Peter: I feel that my background working for a diverse range of companies in various marketing positions, including large Fortune 500 companies, a large ad agency, a start up ad agency, combined with my Wharton MBA in marketing, provided me with a strong background for starting and growing my business, Koeppel Direct. When starting my business it wasn't really a big idea that came to me, but more that I liked how direct response advertising allowed companies to measure the ROI from their marketing investments. It was more of a niche area of advertising at the time I started, but I saw firsthand the potential for companies to transform their business utilizing direct response, when I started working on the Hair Club business. Over the course of five years, we were able to help take their business from near bankruptcy, to a high level of profitability. This allowed the owner to sell his business for a high multiple of earnings, and the amount he received for the company greatly exceeded what he had been offered for the company when we first started working with them.

JDS: Did you layout a detailed business plan for it, or was it more a napkin-sized outline?

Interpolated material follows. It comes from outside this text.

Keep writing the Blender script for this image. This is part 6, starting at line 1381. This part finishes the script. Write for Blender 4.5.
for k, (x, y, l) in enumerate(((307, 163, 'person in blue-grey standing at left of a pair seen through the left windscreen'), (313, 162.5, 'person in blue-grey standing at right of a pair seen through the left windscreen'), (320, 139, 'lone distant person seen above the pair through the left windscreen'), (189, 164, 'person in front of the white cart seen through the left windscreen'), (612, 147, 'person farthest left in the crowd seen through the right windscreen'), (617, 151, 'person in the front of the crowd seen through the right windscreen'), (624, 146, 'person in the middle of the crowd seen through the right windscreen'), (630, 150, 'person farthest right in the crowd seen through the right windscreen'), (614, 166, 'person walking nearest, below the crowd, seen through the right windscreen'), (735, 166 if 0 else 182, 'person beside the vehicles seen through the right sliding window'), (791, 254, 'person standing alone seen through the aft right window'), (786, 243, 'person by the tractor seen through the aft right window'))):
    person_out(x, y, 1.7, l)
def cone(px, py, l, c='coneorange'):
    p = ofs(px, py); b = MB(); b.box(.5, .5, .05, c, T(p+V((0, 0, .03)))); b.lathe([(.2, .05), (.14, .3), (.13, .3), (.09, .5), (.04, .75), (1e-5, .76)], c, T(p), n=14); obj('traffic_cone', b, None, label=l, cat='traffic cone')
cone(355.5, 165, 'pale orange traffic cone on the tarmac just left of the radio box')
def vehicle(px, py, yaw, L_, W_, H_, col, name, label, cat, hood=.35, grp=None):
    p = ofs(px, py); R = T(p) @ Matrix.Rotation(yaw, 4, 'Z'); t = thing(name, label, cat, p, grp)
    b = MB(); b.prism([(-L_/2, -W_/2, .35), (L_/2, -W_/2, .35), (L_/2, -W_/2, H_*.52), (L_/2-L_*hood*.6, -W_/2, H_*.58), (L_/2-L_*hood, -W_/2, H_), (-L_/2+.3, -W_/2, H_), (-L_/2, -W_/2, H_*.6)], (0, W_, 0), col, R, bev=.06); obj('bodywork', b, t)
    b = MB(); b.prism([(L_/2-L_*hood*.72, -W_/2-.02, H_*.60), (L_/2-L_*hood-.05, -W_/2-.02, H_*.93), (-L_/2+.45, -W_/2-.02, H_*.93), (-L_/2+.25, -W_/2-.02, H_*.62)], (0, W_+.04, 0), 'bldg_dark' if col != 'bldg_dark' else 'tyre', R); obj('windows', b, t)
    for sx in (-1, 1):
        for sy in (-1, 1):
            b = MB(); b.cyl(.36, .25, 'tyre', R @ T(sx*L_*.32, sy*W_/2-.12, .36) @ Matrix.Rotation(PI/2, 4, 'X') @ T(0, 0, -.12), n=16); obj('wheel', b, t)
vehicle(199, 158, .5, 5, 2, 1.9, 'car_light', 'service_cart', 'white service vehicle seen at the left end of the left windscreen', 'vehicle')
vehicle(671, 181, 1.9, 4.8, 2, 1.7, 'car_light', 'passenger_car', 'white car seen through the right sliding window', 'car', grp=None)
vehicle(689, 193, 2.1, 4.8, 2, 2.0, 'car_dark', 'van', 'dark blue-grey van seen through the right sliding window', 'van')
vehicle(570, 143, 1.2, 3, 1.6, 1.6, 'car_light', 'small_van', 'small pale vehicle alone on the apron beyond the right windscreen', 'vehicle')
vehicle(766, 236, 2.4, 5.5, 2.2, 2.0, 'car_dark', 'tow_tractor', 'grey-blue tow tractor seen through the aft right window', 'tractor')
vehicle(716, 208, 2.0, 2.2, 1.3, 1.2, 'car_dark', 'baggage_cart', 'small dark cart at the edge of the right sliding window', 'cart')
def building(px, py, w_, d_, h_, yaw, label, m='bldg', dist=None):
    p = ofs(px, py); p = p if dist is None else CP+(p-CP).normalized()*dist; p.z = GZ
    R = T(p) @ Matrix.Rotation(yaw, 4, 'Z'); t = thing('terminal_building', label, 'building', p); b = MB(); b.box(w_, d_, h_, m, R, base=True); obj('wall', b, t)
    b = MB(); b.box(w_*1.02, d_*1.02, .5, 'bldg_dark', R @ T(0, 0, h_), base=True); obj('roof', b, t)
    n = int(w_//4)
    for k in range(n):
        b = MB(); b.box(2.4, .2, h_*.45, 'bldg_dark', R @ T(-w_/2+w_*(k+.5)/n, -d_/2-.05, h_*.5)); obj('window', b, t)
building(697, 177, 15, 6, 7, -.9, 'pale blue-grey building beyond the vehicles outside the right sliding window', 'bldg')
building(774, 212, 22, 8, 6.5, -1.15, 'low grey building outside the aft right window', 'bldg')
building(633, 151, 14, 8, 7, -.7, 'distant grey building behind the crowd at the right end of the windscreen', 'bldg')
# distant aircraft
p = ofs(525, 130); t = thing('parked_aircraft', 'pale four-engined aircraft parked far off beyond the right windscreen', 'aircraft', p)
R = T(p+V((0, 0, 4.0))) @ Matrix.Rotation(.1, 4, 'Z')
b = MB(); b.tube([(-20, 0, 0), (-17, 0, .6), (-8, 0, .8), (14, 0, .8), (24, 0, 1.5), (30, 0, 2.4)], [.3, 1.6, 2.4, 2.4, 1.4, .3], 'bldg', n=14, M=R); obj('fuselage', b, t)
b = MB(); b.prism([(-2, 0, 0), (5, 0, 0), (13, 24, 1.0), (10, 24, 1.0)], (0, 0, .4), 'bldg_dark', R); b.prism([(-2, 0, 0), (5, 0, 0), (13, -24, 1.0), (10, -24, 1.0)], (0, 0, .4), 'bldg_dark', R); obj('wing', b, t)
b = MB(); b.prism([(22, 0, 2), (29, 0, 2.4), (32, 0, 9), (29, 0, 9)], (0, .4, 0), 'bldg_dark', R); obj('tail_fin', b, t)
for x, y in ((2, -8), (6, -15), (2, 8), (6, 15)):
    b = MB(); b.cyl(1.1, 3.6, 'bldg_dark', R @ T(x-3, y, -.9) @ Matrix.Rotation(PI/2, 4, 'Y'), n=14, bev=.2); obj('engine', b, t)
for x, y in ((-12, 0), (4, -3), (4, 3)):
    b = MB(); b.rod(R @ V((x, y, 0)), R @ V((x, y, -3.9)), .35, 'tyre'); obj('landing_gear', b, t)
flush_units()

Peter: I didn't really have a detailed business plan when I started. I liked the direct response business and I saw the potential for growth. I liked the fact that if the client did well you could also do well, so you were really looking out for the client's best interest. In contrast, I had seen brand-advertising agencies spend huge amounts of a client's money, but they couldn't provide their clients with a way to accurately measure the impact of their advertising campaign on sales.

JDS: How did you finance your start up? i.e. Savings, Family, Mortgage, Bank/SBA Loan?

Peter: Fortunately, in the direct response TV business clients pay for their media time in advance, since at the time they tended to be higher risk, start up type businesses. I was able to use the float on the prepayments and the media commissions earned, to initially fund the company. I also put some of my own money into the company and I didn't take a salary for six months, so I could cover the payroll.

JDS: Did you have a detailed spending plan in place for the money you started with? If so, in ballpark percentage terms, how was the money spent; (product/inventory, marketing, employees, tools/equipment, location of operation.) Or was it more, I have this much money to start and I'm going to wing it the best I can?

Peter: I didn't have a detailed spending plan. My strategy was to improve the ROI for the client's I had, which would enable them to increase their advertising spending. I realized early on that the more money they made from their direct response media campaigns, the more money Koeppel Direct would make on media placement. Many of the successful infomercial marketers at the time were hard-core entrepreneurs that were highly demanding and still are today. We always kept in mind that we were spending their money, not a big corporation's money, so it was very important for us to be able to account for every dollar spent and demonstrate how that spending translated into profits for the client. Right from the beginning, I decided we would differentiate ourselves by offering better service, advanced analytics and superior performance, because I knew that was what successful entrepreneurs demanded from their media buying firm.

JDS: As your business progressed, was your growth self-financed through its own success? Or, did you need to raise outside money to grow? If you needed outside capital, how did you get it?

Peter: Our growth has been primarily self-financed. Later in our development, we established a line of credit with our bank, but we rarely have used that line of credit to fund growth.